If $$\alpha, \beta$$ are the distinct roots of $$x^2 + bx + c = 0$$, then $$\lim_{x \to \beta} \frac{e^{2(x^2+bx+c)} - 1 - 2(x^2+bx+c)}{(x-\beta)^2}$$ is equal to

We have a quadratic polynomial $$f(x)=x^{2}+bx+c$$ whose distinct real roots are $$\alpha$$ and $$\beta$$, so that $$f(\beta)=0$$.

We must evaluate the limit

$$\displaystyle L=\lim_{x\to\beta}\dfrac{e^{2\bigl(x^{2}+bx+c\bigr)}-1-2\bigl(x^{2}+bx+c\bigr)}{(x-\beta)^{2}}.$$

First recall the Maclaurin expansion of the exponential function.
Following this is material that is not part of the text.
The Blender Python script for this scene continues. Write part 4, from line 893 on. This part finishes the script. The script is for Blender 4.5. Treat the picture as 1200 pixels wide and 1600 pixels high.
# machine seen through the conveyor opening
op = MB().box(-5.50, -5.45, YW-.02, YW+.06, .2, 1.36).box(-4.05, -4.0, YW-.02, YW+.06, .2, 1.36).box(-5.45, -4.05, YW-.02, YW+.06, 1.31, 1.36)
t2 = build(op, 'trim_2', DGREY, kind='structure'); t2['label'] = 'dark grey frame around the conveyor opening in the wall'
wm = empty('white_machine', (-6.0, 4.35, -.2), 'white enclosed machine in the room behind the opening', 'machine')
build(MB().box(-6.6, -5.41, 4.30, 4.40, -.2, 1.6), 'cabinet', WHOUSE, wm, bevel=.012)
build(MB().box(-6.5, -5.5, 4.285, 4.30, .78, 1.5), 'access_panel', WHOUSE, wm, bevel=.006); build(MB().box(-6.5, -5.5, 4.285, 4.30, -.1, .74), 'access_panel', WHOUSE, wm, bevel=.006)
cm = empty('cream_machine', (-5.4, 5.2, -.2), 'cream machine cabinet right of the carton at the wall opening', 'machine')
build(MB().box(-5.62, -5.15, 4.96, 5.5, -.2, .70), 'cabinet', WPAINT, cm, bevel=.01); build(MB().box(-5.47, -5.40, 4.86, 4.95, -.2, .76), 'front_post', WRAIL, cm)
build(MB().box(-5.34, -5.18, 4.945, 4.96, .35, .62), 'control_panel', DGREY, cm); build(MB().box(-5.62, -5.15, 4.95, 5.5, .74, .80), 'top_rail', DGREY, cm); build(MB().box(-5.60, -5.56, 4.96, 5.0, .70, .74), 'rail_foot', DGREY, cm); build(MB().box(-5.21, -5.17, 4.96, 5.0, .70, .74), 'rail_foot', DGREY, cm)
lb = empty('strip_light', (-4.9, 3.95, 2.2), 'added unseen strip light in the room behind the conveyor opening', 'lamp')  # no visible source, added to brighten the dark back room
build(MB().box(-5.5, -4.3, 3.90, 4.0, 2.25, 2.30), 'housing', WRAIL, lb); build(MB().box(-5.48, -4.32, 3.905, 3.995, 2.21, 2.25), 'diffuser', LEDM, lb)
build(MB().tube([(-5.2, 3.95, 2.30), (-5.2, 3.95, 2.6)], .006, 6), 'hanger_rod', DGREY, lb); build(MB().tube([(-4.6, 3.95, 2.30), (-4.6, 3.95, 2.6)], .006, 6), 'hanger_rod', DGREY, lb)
For any real number $$u$$,

$$e^{2u}=1+2u+\dfrac{(2u)^{2}}{2!}+\dfrac{(2u)^{3}}{3!}+\dots$$

Simplifying the first few terms we obtain

$$e^{2u}=1+2u+2u^{2}+\dfrac{4u^{3}}{3!}+\dots.$$

Subtracting $$1+2u$$ from both sides gives

$$e^{2u}-1-2u=2u^{2}+\dfrac{4u^{3}}{3!}+\dots.$$

Near $$u=0$$ the higher-order terms (those containing $$u^{3},u^{4},\dots$$) are negligible compared with $$u^{2}$$, so the dominant behaviour is

$$e^{2u}-1-2u\;=\;2u^{2}+O(u^{3}).$$

In the given limit the role of $$u$$ is played by $$f(x)=x^{2}+bx+c$$. Therefore, when $$x$$ is very close to $$\beta$$, we may write

$$e^{2f(x)}-1-2f(x)=2\bigl(f(x)\bigr)^{2}+O\!\bigl((f(x))^{3}\bigr).$$

Next we express $$f(x)$$ itself in terms of $$x-\beta$$. Because $$f(x)$$ is differentiable, its first-order Taylor expansion about $$x=\beta$$ is

$$f(x)=f(\beta)+f'(\beta)\,(x-\beta)+O\bigl((x-\beta)^{2}\bigr).$$

But $$f(\beta)=0$$ (since $$\beta$$ is a root), so

$$f(x)=f'(\beta)\,(x-\beta)+O\bigl((x-\beta)^{2}\bigr).$$

Keeping only the leading term, we have

$$f(x)\approx f'(\beta)\,(x-\beta).$$

Substituting this approximation into $$2\bigl(f(x)\bigr)^{2}$$ yields

$$e^{2f(x)}-1-2f(x)\;\approx\;2\bigl(f'(\beta)\,(x-\beta)\bigr)^{2}=2\bigl(f'(\beta)\bigr)^{2}(x-\beta)^{2}.$$

Now insert this into the required limit:

$$L=\lim_{x\to\beta}\dfrac{e^{2f(x)}-1-2f(x)}{(x-\beta)^{2}} \;=\;\lim_{x\to\beta}\dfrac{2\bigl(f'(\beta)\bigr)^{2}(x-\beta)^{2}}{(x-\beta)^{2}} \;=\;2\bigl(f'(\beta)\bigr)^{2}.$$

Thus the entire task reduces to finding the derivative $$f'(x)$$ at $$x=\beta$$. Since

$$f(x)=x^{2}+bx+c,\qquad f'(x)=2x+b,$$

we get

$$f'(\beta)=2\beta+b.$$

Therefore

$$L=2\,(2\beta+b)^{2}.$$

To express this purely in terms of the coefficients $$b$$ and $$c$$, we eliminate $$\beta$$ using the relationships between the roots and coefficients. For the quadratic $$x^{2}+bx+c=0$$ with roots $$\alpha,\beta$$ we have

$$\alpha+\beta=-b\quad\text{and}\quad\alpha\beta=c.$$

The root $$\beta$$ itself satisfies its own equation:

$$\beta^{2}+b\beta+c=0\;\Longrightarrow\;\beta^{2}=-b\beta-c.$$

Compute $$(2\beta+b)^{2}$$ explicitly:

$$\begin{aligned} (2\beta+b)^{2}&=4\beta^{2}+4b\beta+b^{2}.\\ \text{Substituting }\beta^{2}&=-b\beta-c,\\ (2\beta+b)^{2}&=4(-b\beta-c)+4b\beta+b^{2}\\ &=(-4b\beta-4c)+4b\beta+b^{2}\\ &=b^{2}-4c. \end{aligned}$$

Finally, multiply by the factor $$2$$ obtained earlier:

$$L=2\,(2\beta+b)^{2}=2\,(b^{2}-4c)=2(b^{2}-4c).$$

Hence, the correct answer is Option C.